[Start of COLLECTED MATERIAL]
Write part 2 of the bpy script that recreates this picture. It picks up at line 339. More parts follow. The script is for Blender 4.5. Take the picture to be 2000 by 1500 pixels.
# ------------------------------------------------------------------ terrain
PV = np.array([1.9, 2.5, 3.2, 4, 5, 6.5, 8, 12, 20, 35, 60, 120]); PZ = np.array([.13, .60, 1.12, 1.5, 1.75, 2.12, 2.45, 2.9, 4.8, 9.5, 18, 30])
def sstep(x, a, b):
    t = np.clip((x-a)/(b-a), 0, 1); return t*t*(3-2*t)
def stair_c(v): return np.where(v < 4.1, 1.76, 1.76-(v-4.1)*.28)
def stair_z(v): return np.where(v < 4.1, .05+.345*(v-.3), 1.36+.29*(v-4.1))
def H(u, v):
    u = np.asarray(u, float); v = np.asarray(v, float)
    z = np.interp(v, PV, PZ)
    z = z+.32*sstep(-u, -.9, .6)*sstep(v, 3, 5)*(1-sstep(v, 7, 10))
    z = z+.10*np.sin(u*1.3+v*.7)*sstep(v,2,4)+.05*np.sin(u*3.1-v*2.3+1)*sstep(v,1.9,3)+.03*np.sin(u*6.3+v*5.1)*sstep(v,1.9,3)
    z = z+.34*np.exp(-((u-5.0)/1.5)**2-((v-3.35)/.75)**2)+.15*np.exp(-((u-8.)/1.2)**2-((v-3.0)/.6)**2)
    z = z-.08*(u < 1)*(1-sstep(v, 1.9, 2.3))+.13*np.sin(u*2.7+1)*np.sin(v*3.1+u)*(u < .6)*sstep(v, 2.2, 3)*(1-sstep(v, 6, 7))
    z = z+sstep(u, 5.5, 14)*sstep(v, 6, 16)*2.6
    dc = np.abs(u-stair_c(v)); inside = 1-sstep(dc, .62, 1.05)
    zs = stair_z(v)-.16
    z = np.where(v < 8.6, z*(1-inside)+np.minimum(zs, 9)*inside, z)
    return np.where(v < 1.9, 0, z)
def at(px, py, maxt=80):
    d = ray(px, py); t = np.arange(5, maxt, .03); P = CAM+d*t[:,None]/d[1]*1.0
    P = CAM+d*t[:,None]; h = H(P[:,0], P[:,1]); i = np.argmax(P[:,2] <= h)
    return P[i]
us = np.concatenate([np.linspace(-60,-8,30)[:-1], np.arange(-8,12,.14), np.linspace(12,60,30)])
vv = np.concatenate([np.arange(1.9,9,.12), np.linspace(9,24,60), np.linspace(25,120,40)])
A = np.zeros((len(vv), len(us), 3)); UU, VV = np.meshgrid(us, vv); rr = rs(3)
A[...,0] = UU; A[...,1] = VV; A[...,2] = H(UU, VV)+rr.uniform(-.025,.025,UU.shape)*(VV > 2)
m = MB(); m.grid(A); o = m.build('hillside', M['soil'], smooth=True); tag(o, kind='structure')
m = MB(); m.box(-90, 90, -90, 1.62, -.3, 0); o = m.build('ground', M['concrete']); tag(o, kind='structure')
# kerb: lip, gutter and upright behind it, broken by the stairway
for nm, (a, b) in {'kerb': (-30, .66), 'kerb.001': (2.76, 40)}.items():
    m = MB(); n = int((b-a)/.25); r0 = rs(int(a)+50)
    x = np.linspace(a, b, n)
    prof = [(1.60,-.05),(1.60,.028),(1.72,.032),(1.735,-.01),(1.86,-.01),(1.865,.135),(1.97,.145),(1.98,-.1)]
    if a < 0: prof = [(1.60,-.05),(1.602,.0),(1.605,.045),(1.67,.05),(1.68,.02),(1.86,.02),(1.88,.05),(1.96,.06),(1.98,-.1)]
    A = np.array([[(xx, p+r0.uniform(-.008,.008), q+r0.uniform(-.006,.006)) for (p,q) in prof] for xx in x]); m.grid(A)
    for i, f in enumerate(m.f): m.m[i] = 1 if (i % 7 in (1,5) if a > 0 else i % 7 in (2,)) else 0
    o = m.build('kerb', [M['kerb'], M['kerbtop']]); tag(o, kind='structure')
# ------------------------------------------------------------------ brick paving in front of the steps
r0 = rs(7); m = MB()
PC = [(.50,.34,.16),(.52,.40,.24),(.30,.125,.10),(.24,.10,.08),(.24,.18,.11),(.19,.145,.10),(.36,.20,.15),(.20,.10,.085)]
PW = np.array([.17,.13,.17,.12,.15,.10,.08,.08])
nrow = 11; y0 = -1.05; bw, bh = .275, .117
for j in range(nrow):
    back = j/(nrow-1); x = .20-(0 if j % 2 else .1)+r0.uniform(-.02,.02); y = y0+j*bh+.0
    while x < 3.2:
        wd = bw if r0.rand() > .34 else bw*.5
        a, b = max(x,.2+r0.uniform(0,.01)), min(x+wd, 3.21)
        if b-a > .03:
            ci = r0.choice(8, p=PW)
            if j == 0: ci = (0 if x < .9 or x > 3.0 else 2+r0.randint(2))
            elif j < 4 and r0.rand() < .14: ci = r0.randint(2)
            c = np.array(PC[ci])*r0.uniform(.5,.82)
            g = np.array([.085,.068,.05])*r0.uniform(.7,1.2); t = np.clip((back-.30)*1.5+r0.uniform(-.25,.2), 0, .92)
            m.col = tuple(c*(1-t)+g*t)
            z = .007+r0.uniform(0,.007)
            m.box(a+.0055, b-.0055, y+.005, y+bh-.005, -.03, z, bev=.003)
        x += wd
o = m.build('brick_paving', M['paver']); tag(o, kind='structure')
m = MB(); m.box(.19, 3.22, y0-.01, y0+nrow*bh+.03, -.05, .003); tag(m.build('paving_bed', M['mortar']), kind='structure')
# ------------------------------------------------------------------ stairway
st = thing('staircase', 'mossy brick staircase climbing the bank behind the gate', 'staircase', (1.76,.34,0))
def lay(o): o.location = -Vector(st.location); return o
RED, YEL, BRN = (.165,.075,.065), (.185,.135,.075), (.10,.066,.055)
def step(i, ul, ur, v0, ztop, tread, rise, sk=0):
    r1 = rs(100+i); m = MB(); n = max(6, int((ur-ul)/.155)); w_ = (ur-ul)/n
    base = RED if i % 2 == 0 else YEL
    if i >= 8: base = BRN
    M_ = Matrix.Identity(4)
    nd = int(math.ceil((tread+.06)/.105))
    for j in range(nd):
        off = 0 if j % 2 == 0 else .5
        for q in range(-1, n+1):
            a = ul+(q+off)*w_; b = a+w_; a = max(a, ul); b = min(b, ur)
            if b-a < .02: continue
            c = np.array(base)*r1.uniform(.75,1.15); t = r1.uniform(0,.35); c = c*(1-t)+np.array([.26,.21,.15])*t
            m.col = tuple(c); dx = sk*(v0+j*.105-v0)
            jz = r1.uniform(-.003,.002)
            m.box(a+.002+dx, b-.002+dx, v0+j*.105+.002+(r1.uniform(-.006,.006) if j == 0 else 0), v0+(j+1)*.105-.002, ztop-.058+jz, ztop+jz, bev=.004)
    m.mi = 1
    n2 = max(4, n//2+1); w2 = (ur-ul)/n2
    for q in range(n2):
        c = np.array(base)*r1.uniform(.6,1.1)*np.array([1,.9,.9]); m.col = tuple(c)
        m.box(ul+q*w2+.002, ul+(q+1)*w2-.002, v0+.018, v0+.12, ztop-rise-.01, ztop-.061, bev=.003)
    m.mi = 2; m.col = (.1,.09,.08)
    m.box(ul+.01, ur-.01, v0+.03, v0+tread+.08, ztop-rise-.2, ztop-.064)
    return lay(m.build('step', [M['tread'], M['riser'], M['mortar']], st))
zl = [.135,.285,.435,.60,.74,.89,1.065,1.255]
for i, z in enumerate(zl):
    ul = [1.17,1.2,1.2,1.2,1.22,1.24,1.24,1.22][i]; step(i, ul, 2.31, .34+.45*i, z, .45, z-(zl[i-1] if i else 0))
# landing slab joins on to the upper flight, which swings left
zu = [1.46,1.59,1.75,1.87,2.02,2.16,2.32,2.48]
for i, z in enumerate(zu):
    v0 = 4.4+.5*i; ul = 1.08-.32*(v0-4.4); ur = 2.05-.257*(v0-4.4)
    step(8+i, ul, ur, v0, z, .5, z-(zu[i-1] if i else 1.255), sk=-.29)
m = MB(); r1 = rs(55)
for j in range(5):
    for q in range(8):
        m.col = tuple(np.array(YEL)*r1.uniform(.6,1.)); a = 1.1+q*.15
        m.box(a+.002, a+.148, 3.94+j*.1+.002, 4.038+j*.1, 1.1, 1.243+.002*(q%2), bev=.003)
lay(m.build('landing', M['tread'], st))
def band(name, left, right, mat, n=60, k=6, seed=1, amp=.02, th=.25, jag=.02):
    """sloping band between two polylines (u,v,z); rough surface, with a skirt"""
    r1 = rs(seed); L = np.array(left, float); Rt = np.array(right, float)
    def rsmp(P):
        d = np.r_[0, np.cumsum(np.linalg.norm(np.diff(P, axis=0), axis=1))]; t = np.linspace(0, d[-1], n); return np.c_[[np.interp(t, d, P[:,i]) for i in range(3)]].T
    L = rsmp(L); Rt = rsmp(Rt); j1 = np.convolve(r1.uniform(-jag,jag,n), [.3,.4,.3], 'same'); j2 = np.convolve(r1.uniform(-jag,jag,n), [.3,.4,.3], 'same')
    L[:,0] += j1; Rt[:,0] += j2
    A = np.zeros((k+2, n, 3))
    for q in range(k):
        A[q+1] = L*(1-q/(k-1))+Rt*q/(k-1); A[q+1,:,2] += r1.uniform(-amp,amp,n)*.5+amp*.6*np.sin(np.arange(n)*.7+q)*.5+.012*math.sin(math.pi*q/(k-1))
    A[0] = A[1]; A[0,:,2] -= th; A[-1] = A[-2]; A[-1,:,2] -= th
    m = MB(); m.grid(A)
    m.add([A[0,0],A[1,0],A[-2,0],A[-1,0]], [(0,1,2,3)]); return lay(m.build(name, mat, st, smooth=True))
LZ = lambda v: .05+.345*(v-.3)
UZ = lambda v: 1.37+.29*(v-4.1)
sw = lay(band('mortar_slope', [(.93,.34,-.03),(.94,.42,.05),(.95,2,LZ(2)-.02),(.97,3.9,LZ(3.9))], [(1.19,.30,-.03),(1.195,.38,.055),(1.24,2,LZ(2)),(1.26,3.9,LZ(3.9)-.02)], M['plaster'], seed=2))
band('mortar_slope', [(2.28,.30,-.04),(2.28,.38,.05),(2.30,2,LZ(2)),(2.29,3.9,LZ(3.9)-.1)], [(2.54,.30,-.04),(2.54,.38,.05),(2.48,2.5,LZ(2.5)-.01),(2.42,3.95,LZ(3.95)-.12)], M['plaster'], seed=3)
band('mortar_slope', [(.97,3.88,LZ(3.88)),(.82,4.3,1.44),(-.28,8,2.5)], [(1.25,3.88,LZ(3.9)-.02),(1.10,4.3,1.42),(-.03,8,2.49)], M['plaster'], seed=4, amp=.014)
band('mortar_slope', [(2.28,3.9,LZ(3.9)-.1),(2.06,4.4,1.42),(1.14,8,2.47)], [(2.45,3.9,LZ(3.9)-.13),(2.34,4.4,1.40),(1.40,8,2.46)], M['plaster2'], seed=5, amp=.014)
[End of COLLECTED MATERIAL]
● WHAT THE EXERCISE ASKS: Please give an exact restatement of only the lines from the beginning of the material above to the line with "m = MB(); m.grid(A);", inclusive.

● SOLVED EXERCISE:
Write part 2 of the bpy script that recreates this picture. It picks up at line 339. More parts follow. The script is for Blender 4.5. Take the picture to be 2000 by 1500 pixels.
# ------------------------------------------------------------------ terrain
PV = np.array([1.9, 2.5, 3.2, 4, 5, 6.5, 8, 12, 20, 35, 60, 120]); PZ = np.array([.13, .60, 1.12, 1.5, 1.75, 2.12, 2.45, 2.9, 4.8, 9.5, 18, 30])
def sstep(x, a, b):
    t = np.clip((x-a)/(b-a), 0, 1); return t*t*(3-2*t)
def stair_c(v): return np.where(v < 4.1, 1.76, 1.76-(v-4.1)*.28)
def stair_z(v): return np.where(v < 4.1, .05+.345*(v-.3), 1.36+.29*(v-4.1))
def H(u, v):
    u = np.asarray(u, float); v = np.asarray(v, float)
    z = np.interp(v, PV, PZ)
    z = z+.32*sstep(-u, -.9, .6)*sstep(v, 3, 5)*(1-sstep(v, 7, 10))
    z = z+.10*np.sin(u*1.3+v*.7)*sstep(v,2,4)+.05*np.sin(u*3.1-v*2.3+1)*sstep(v,1.9,3)+.03*np.sin(u*6.3+v*5.1)*sstep(v,1.9,3)
    z = z+.34*np.exp(-((u-5.0)/1.5)**2-((v-3.35)/.75)**2)+.15*np.exp(-((u-8.)/1.2)**2-((v-3.0)/.6)**2)
    z = z-.08*(u < 1)*(1-sstep(v, 1.9, 2.3))+.13*np.sin(u*2.7+1)*np.sin(v*3.1+u)*(u < .6)*sstep(v, 2.2, 3)*(1-sstep(v, 6, 7))
    z = z+sstep(u, 5.5, 14)*sstep(v, 6, 16)*2.6
    dc = np.abs(u-stair_c(v)); inside = 1-sstep(dc, .62, 1.05)
    zs = stair_z(v)-.16
    z = np.where(v < 8.6, z*(1-inside)+np.minimum(zs, 9)*inside, z)
    return np.where(v < 1.9, 0, z)
def at(px, py, maxt=80):
    d = ray(px, py); t = np.arange(5, maxt, .03); P = CAM+d*t[:,None]/d[1]*1.0
    P = CAM+d*t[:,None]; h = H(P[:,0], P[:,1]); i = np.argmax(P[:,2] <= h)
    return P[i]
us = np.concatenate([np.linspace(-60,-8,30)[:-1], np.arange(-8,12,.14), np.linspace(12,60,30)])
vv = np.concatenate([np.arange(1.9,9,.12), np.linspace(9,24,60), np.linspace(25,120,40)])
A = np.zeros((len(vv), len(us), 3)); UU, VV = np.meshgrid(us, vv); rr = rs(3)
A[...,0] = UU; A[...,1] = VV; A[...,2] = H(UU, VV)+rr.uniform(-.025,.025,UU.shape)*(VV > 2)
m = MB(); m.grid(A); o = m.build('hillside', M['soil'], smooth=True); tag(o, kind='structure')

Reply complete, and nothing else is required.